They may also be made with a quart of milk, three eggs, one tea-spoonful of carbonate of soda, and one tea-cupful of wheaten flour; add Indian corn-meal sufficient to make a batter like that of pancakes, and either bake it in buttered pans, or upon a griddle, and eat them with butter.


1224. Green Corn.—Must be boiled in clear water, with salt, from twenty minutes to half an hour; if old, it will require a longer time. It must be sent to table directly it is done, as it loses its sweetness by either boiling after it is done, or standing when dished.

(A tea-spoonful of saleratus boiled with corn is said to prevent sickness.)


1225. Corn Oysters.—One pint of grated green corn, one cup of flour, one dessert-spoonful of salt, one tea-spoonful of pepper, one egg.

Mix the ingredients together, drop, and fry them in hot lard. In taste they resemble fried oysters. They are an excellent relish for breakfast, and a good side-dish for dinner.
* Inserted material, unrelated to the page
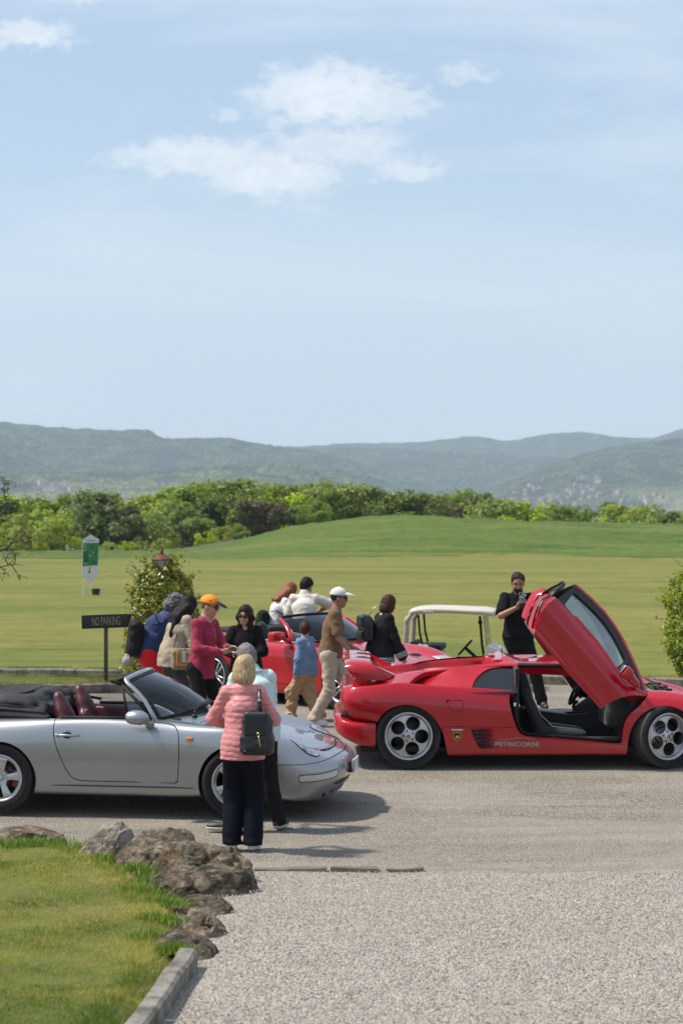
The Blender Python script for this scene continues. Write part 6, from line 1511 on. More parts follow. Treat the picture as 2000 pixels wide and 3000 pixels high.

1226. Sackatash, or Corn and Beans.—Boil three pints of shelled beans, or a quarter of a peck of string beans, half an hour, pour off the water. Cut the corn off of four dozen ears—put it in the pot among the beans, add salt and pepper, and cover them with boiling water—boil all together twenty minutes. Rub flour into a large piece of butter and stir it in, then let it boil up once. Pour it into your tureen and send it to table.